▶ _Goal_: Please write out the material that follows, exactly as it stands.

▶ _Dataset content_:
——
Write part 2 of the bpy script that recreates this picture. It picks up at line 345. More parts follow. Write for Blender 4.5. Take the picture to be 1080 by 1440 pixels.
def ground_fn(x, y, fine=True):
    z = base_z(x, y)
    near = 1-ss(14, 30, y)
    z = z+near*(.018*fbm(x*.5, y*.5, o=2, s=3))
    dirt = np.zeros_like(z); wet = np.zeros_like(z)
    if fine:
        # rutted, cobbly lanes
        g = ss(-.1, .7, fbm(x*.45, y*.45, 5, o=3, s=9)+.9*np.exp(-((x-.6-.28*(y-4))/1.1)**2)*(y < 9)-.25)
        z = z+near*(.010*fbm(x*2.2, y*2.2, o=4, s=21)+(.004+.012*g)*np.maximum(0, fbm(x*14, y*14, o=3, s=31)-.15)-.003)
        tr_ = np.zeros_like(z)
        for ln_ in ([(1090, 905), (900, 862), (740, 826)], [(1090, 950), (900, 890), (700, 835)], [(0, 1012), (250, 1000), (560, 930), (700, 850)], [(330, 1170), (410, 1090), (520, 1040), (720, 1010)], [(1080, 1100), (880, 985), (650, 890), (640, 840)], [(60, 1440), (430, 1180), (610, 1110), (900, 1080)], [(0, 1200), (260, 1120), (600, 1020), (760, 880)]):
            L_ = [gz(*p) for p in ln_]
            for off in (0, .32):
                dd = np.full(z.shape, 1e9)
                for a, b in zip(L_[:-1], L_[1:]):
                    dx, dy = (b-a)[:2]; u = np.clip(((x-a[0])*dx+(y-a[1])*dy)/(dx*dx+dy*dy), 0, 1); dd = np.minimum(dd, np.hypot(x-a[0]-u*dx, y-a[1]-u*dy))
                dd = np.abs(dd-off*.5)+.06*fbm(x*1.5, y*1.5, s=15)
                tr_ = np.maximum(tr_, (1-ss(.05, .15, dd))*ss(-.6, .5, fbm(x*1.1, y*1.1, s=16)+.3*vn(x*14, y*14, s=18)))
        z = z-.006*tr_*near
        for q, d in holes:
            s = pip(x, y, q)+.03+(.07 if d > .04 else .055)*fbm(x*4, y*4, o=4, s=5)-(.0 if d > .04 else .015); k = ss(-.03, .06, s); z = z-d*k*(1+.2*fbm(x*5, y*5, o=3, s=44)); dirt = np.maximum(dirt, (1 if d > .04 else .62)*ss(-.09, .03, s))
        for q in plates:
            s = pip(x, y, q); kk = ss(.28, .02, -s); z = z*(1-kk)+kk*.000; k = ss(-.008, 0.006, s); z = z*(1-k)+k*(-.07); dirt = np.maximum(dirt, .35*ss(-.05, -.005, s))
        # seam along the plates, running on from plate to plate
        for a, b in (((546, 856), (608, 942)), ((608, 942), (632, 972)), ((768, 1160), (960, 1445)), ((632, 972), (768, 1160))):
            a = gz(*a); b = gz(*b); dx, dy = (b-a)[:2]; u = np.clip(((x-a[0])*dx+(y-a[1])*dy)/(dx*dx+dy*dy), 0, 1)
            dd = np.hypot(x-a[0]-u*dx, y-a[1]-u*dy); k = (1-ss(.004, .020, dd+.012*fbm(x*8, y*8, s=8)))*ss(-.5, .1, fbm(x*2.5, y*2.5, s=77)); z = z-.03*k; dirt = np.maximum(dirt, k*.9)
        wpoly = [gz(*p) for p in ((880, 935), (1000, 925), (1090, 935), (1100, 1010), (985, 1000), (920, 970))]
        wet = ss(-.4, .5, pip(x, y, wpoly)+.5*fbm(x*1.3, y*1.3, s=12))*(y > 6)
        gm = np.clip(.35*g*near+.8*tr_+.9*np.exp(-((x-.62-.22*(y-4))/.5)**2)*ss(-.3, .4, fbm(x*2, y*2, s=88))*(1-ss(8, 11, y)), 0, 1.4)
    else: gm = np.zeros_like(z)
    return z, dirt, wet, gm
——
▶ _Solution below_:
Write part 2 of the bpy script that recreates this picture. It picks up at line 345. More parts follow. Write for Blender 4.5. Take the picture to be 1080 by 1440 pixels.
def ground_fn(x, y, fine=True):
    z = base_z(x, y)
    near = 1-ss(14, 30, y)
    z = z+near*(.018*fbm(x*.5, y*.5, o=2, s=3))
    dirt = np.zeros_like(z); wet = np.zeros_like(z)
    if fine:
        # rutted, cobbly lanes
        g = ss(-.1, .7, fbm(x*.45, y*.45, 5, o=3, s=9)+.9*np.exp(-((x-.6-.28*(y-4))/1.1)**2)*(y < 9)-.25)
        z = z+near*(.010*fbm(x*2.2, y*2.2, o=4, s=21)+(.004+.012*g)*np.maximum(0, fbm(x*14, y*14, o=3, s=31)-.15)-.003)
        tr_ = np.zeros_like(z)
        for ln_ in ([(1090, 905), (900, 862), (740, 826)], [(1090, 950), (900, 890), (700, 835)], [(0, 1012), (250, 1000), (560, 930), (700, 850)], [(330, 1170), (410, 1090), (520, 1040), (720, 1010)], [(1080, 1100), (880, 985), (650, 890), (640, 840)], [(60, 1440), (430, 1180), (610, 1110), (900, 1080)], [(0, 1200), (260, 1120), (600, 1020), (760, 880)]):
            L_ = [gz(*p) for p in ln_]
            for off in (0, .32):
                dd = np.full(z.shape, 1e9)
                for a, b in zip(L_[:-1], L_[1:]):
                    dx, dy = (b-a)[:2]; u = np.clip(((x-a[0])*dx+(y-a[1])*dy)/(dx*dx+dy*dy), 0, 1); dd = np.minimum(dd, np.hypot(x-a[0]-u*dx, y-a[1]-u*dy))
                dd = np.abs(dd-off*.5)+.06*fbm(x*1.5, y*1.5, s=15)
                tr_ = np.maximum(tr_, (1-ss(.05, .15, dd))*ss(-.6, .5, fbm(x*1.1, y*1.1, s=16)+.3*vn(x*14, y*14, s=18)))
        z = z-.006*tr_*near
        for q, d in holes:
            s = pip(x, y, q)+.03+(.07 if d > .04 else .055)*fbm(x*4, y*4, o=4, s=5)-(.0 if d > .04 else .015); k = ss(-.03, .06, s); z = z-d*k*(1+.2*fbm(x*5, y*5, o=3, s=44)); dirt = np.maximum(dirt, (1 if d > .04 else .62)*ss(-.09, .03, s))
        for q in plates:
            s = pip(x, y, q); kk = ss(.28, .02, -s); z = z*(1-kk)+kk*.000; k = ss(-.008, 0.006, s); z = z*(1-k)+k*(-.07); dirt = np.maximum(dirt, .35*ss(-.05, -.005, s))
        # seam along the plates, running on from plate to plate
        for a, b in (((546, 856), (608, 942)), ((608, 942), (632, 972)), ((768, 1160), (960, 1445)), ((632, 972), (768, 1160))):
            a = gz(*a); b = gz(*b); dx, dy = (b-a)[:2]; u = np.clip(((x-a[0])*dx+(y-a[1])*dy)/(dx*dx+dy*dy), 0, 1)
            dd = np.hypot(x-a[0]-u*dx, y-a[1]-u*dy); k = (1-ss(.004, .020, dd+.012*fbm(x*8, y*8, s=8)))*ss(-.5, .1, fbm(x*2.5, y*2.5, s=77)); z = z-.03*k; dirt = np.maximum(dirt, k*.9)
        wpoly = [gz(*p) for p in ((880, 935), (1000, 925), (1090, 935), (1100, 1010), (985, 1000), (920, 970))]
        wet = ss(-.4, .5, pip(x, y, wpoly)+.5*fbm(x*1.3, y*1.3, s=12))*(y > 6)
        gm = np.clip(.35*g*near+.8*tr_+.9*np.exp(-((x-.62-.22*(y-4))/.5)**2)*ss(-.3, .4, fbm(x*2, y*2, s=88))*(1-ss(8, 11, y)), 0, 1.4)
    else: gm = np.zeros_like(z)
    return z, dirt, wet, gm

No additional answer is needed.